Hundreds of work hours can be saved by using horizontal high-speed machining.

Continuous improvement is a state of constant change. Blair-HSM South has learnt this lesson directly, with the Wilmington, North Carolina-based shop’s ambitious overhauls of its people and machine strategies reaping benefits in terms of efficiency, retention, and profits.

Blair-HSM South was established in the early 1990s as a satellite shop for a Long Island aerospace manufacturing company. This shop was designed and operated by management to be a low-cost facility. The approach at the time, according to Jim Flock, the facility’s general manager, was “just getting warm bodies to press buttons,” with tasks that required more ability being dispatched to the Long Island location.
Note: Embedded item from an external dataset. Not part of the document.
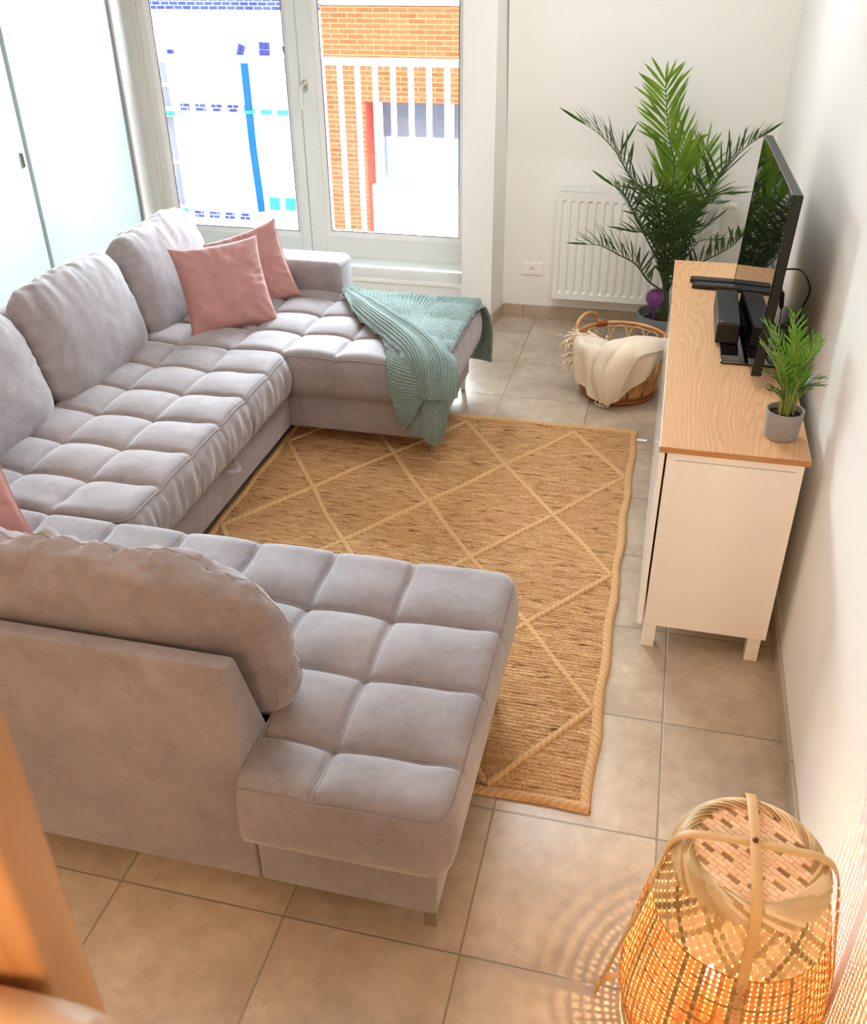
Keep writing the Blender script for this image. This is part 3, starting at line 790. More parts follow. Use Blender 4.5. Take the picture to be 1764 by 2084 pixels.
main = [  # far hanging edge -> over the seat -> front corner, columns left to right
 [(-1.27, 3.275, .30), (-1.12, 3.285, .26), (-.92, 3.285, .20), (-.74, 3.29, .15), (-.60, 3.30, .13), (-.535, 3.25, .14)],
 [(-1.28, 3.262, .40), (-1.12, 3.27, .40), (-.92, 3.27, .38), (-.74, 3.272, .36), (-.60, 3.28, .35), (-.53, 3.225, .33)],
 [(-1.29, 3.235, H), (-1.12, 3.24, H-.005), (-.92, 3.24, H-.01), (-.74, 3.242, .475), (-.62, 3.24, .468), (-.557, 3.19, .455)],
 [(-1.25, 3.12, H+.006), (-1.10, 3.12, H+.003), (-.92, 3.12, H), (-.76, 3.12, H), (-.655, 3.12, H-.002), (-.588, 3.11, .468)],
 [(-1.12, 2.95, H+.006), (-1.0, 2.95, H), (-.88, 2.95, H), (-.77, 2.95, H), (-.68, 2.95, H-.002), (-.592, 2.95, .470)],
 [(-.98, 2.75, H), (-.90, 2.75, H), (-.82, 2.75, H), (-.75, 2.75, H), (-.68, 2.75, H-.002), (-.594, 2.75, .468)],
 [(-.86, 2.55, H), (-.81, 2.55, H), (-.76, 2.55, H), (-.71, 2.55, H-.003), (-.66, 2.55, H-.006), (-.592, 2.55, .464)],
 [(-.80, 2.43, .478), (-.76, 2.43, .476), (-.72, 2.43, .474), (-.68, 2.43, .470), (-.635, 2.43, .466), (-.585, 2.44, .455)],
 [(-.78, 2.365, .43), (-.745, 2.36, .43), (-.71, 2.355, .43), (-.67, 2.355, .43), (-.625, 2.36, .43), (-.575, 2.385, .42)],
 [(-.77, 2.345, .32), (-.735, 2.34, .32), (-.70, 2.348, .32), (-.66, 2.335, .32), (-.615, 2.34, .32), (-.57, 2.37, .31)],
 [(-.765, 2.35, .22), (-.73, 2.335, .22), (-.695, 2.35, .21), (-.655, 2.33, .20), (-.61, 2.335, .19), (-.58, 2.37, .185)],
 [(-.755, 2.36, .16), (-.725, 2.345, .15), (-.69, 2.36, .135), (-.655, 2.34, .115), (-.625, 2.345, .10), (-.60, 2.375, .11)],
]
T1 = cloth(main, 150, 330, ribs=46, ribh=.0045, seed=1, rest=.013)
front = [  # rows go from under the roll down to the hanging tip
 [(-1.16, 2.98, .492), (-1.08, 2.93, .497), (-1.00, 2.87, .50), (-.92, 2.80, .50)],
 [(-1.06, 2.80, .490), (-.99, 2.76, .496), (-.92, 2.71, .50), (-.84, 2.66, .50)],
 [(-.95, 2.62, .490), (-.90, 2.60, .495), (-.84, 2.57, .50), (-.76, 2.54, .50)],
 [(-.875, 2.46, .486), (-.83, 2.45, .492), (-.77, 2.44, .496), (-.69, 2.44, .496)],
 [(-.845, 2.37, .455), (-.80, 2.36, .46), (-.735, 2.355, .465), (-.655, 2.36, .46)],
 [(-.83, 2.34, .37), (-.785, 2.328, .38), (-.72, 2.325, .395), (-.64, 2.335, .395)],
 [(-.81, 2.335, .29), (-.77, 2.32, .30), (-.72, 2.318, .32), (-.655, 2.325, .345)],
 [(-.785, 2.335, .215), (-.76, 2.32, .235), (-.725, 2.316, .265), (-.685, 2.32, .305)],
 [(-.758, 2.335, .165), (-.748, 2.325, .19), (-.73, 2.318, .22), (-.71, 2.32, .25)],
]
T2 = cloth(front, 220, 50, ribs=44, ribh=.004, ribaxis=0, seed=2, u0=.3, rest=.018, skew=.35, ymin=2.47)
def roll_sheet():
    spine = [(-1.30, 3.20, .495), (-1.20, 3.06, .50), (-1.08, 2.90, .502), (-.95, 2.74, .502), (-.82, 2.60, .50), (-.715, 2.48, .497), (-.655, 2.40, .475), (-.625, 2.352, .41), (-.615, 2.33, .345)]
    hw = [.035, .06, .085, .095, .105, .11, .115, .10, .095]; hh = [.014, .036, .054, .066, .066, .060, .052, .042, .034]
    upv = [(0, 0, 1)]*5+[(.05, -.25, .96), (.1, -.65, .75), (.15, -.97, .2), (.15, -.98, .05)]
    sd = [(.75, .66, 0)]*5+[(.80, .6, 0), (.93, .35, 0), (.98, .12, 0), (.98, .1, 0)]
    rows = []
    for s, w_, h, u, d in zip(spine, hw, hh, upv, sd):
        s, u, d = np.array(s), np.array(u), np.array(d); row = []
        for a in np.linspace(0, 1, 9):
            x = -1+2*a
            prof = (1-abs(x)**2.4)*(1-.55*math.exp(-((x-.12)/.16)**2))   # two soft ridges
            row.append(s+d*w_*x*(.92+.08*a)+u*(h*prof-.006+(.0 if abs(x) < 1 else -.004)))
        rows.append(row)
    return rows
T3 = cloth(roll_sheet(), 130, 130, ribs=17, ribh=.0036, ribaxis=1, seed=3, u0=.7, wob=.006, rest=.03, ymin=2.44)
gg = G(); uvs = []
for v, f, uv in (T1, T2, T3): gg.add(v, f); uvs.append(uv)
tw = obj('knitted_throw', gg.geo(), MT['knit'], smooth=True, uvs=np.vstack(uvs))
tag(tw, 'teal ribbed knitted throw draped over the end of the sofa chaise', 'blanket')

# ------------------------------------------------------------------ jute rug
RX0, RX1, RY0, RY1 = -1.392, .262, .495, 2.865
rug = thing('jute_rug', ((RX0+RX1)/2, (RY0+RY1)/2, 0), 'braided jute rug with a raised diamond pattern on the tiles inside the sofa', 'rug')
nx, ny = 60, 90
xs, ys = np.linspace(RX0, RX1, nx), np.linspace(RY0, RY1, ny)
XX, YY = np.meshgrid(xs, ys, indexing='ij')
ex_ = np.minimum(XX-RX0, RX1-XX); wob = .006*np.sin(YY*17)*np.clip(1-ex_/.1, 0, 1)*np.sign(XX-(RX0+RX1)/2)
ZZ = .009+.0012*sn(np.stack([XX, YY, 0*XX], 2), 6).reshape(XX.shape)
obj('woven_field', sheet(np.stack([XX+wob, YY, ZZ-.003], 2), .007), MT['jute'], rug, smooth=True, angle=50)
def braid(pts, w_, h, name, closed=False):
    P = smooth_path(pts, max(8, int(np.linalg.norm(np.diff(np.array(pts), axis=0), axis=1).sum()/.02))) if not closed else np.array(pts)
    prof = [(-1, 0), (-.8, .6), (-.4, .95), (0, 1), (.4, .95), (.8, .6), (1, 0)]
    T = np.gradient(P, axis=0); T /= np.linalg.norm(T, axis=1)[:, None]; Sd = np.stack([T[:, 1], -T[:, 0], 0*T[:, 0]], 1)
    arc = np.concatenate([[0], np.cumsum(np.linalg.norm(np.diff(P, axis=0), axis=1))])
    jit = 1+.05*np.sin(arc*2*PI/.021)+.05*np.sin(arc*37)
    v = []; uv = []
    for p, s, a, j in zip(P, Sd, arc, jit):
        for x, z in prof: v.append(p+s*w_*x*j+np.array([0, 0, h*z*(.9+.1*j)])); uv.append((x*w_*50, a*50))
    f = grid_faces(len(P), len(prof)); f = [q[::-1] for q in f]
    return v, f, uv
NX = [-1.362, -1.098, -.835, -.575, -.311, -.037, .232]; NY = [.525, .905, 1.28, 1.635, 2.012, 2.40, 2.79]
gg = G(); uvs = []
for i in range(6):
    for j in range(6):
        a, b_ = ((i, j), (i+1, j+1)) if (i+j) % 2 == 1 else ((i+1, j), (i, j+1))
        p, q = np.array((NX[a[0]], NY[a[1]], .0095)), np.array((NX[b_[0]], NY[b_[1]], .0095))
        m_ = (p+q)/2+np.array([rng.normal(0, .004), rng.normal(0, .004), 0])
        v, f, uv = braid([p, (p+m_)/2, m_, (m_+q)/2, q], .0115, .006, 'b'); gg.add(v, f); uvs += uv
obj('diamond_braid', gg.geo(), MT['braid'], rug, smooth=True, uvs=uvs)
gg = G(); uvs = []
def edge(p, q, n=60):
    t = np.linspace(0, 1, n)[:, None]; P = np.array(p)*(1-t)+np.array(q)*t
    return P+np.stack([.004*np.sin(P[:, 1]*17+1), .003*np.sin(P[:, 0]*13), 0*P[:, 0]], 1)
for p, q in (((RX0+.012, RY0+.01, .004), (RX0+.012, RY1-.01, .004)), ((RX0, RY1-.012, .004), (RX1, RY1-.012, .004)), ((RX1-.012, RY1-.004, .004), (RX1-.012, RY0+.004, .004)), ((RX1, RY0+.012, .004), (RX0, RY0+.012, .004))):
    v, f, uv = braid(edge(p, q).tolist(), .018, .012, 'e'); gg.add(v, f); uvs += uv
obj('border_braid', gg.geo(), MT['braid'], rug, smooth=True, uvs=uvs)
obj('label_tag', box((RX1+.002, 2.775, .002), (RX1+.05, 2.798, .006), .001, 1), MT['tagwhite'], rug)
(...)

Retention was dismal, with most employees moving for other opportunities as soon as they gained sufficient experience.

Flock was hired in 2015 to replace the facility’s previous manager, who was retiring. Around this time, upper management in New York began to shift its perspective and wanted to begin establishing its satellite site. Flock spearheaded this effort, advocating for more training, better pay, and additional benefits. Employee retention improved as a result of higher employee satisfaction, and the machinists at Blair-HSM South were better positioned to optimise their process.

When the Magnaghi Group (MA Group), a firm situated just north of Naples, Italy, purchased Blair-HSM, this transition accelerated. Blair-HSM has a long history of serving the defence markets, which MA Group hoped to expand into. Since then, the shop has used this push to improve inspection and quality standards, work conditions, repeatability and efficiency, and other areas that Flock and Blair-HSM’s management had identified for improvement.

Blair-HSM South now employs 16 employees, including eight machinists, two deburring specialists, four inspection personnel, one part-time trainee, and Flock. With such a small staff, Flock says cross-training is the norm, which has aided in filling in when employees take sick days or vacations.

In recent years, the breadth of what these staff handle has likewise expanded. Blair-HSM South has traditionally employed lathes, vertical mills, and manual machines, but its most recent efforts have concentrated on three Niigata horizontal machines: one HN63D with two pallets, one HN80D-II with eight pallets, and another HN63D with ten pallets. While the shop’s small lot sizes (20 pieces may be a large lot for the shop at this time) prohibit robotization, these pallets have allowed the shop to undertake some lights-out work. The controls on the machines have enabled an equally significant shift for the shop: high-speed machining.

Whole-Hog to High-Speed Milling High-speed machining began replacing hog milling techniques in eight separate parts last year. The first was machining the forging of an F-35 torque arm, a regular item for the shop. Hog milling made wide cuts around the part but was a sluggish solution, whereas high-speed machining made tiny, considerably faster waterfall cuts.

When Flock initially started at Blair-HSM South, hog milling these torque arms took 20 hours. Since then, optimisations have reduced hog milling cycle times to around six hours. While this was an improvement, the shop still had backlogs during times of strong production demand.

Finally, Shop Foreman John Lent and Production Manager Josh Garrett started looking into high-feed machining processes as a possible option. Garrett conducted time analyses after Lent chose adequate tooling and discovered that high-speed machining may reduce cycle durations to between 30 and 40 minutes.

Using high-speed machining on one version of the torque arm saved 824 hours per year. On the other hand, switching from an expensive hog mill — and the regrinding processes required to keep it running — to milling inserts saved $11,500 in tooling per year. It saved roughly 101 working days for the entire portion family.

While not every part in the original part family had a major improvement in cycle time and tooling cost, all of the parts saw some improvement. As a result, expanding the usage of high-speed machining to other part families is one of the shop’s 2023 priorities.

Manual Labour, Lights-Out, and the Need for VMCs
Blair-HSM South will be unable to substitute horizontal high-speed machining for all of its current milling activities. For starters, some of the parts handled by the shop are too heavy for the pallets. Others just require tooling holes to allow machinists to clamp ODs and IDs on both sides of the item.

These and other procedures are handled by the shop’s vertical machining centres. While the OKK HM-600 machine is used for holes, the shop’s machinists can use the rotary table on its Yama Seiki VP 2012 HD to machine flat surfaces on circular parts or simply to machine many sides of objects in a single clamping.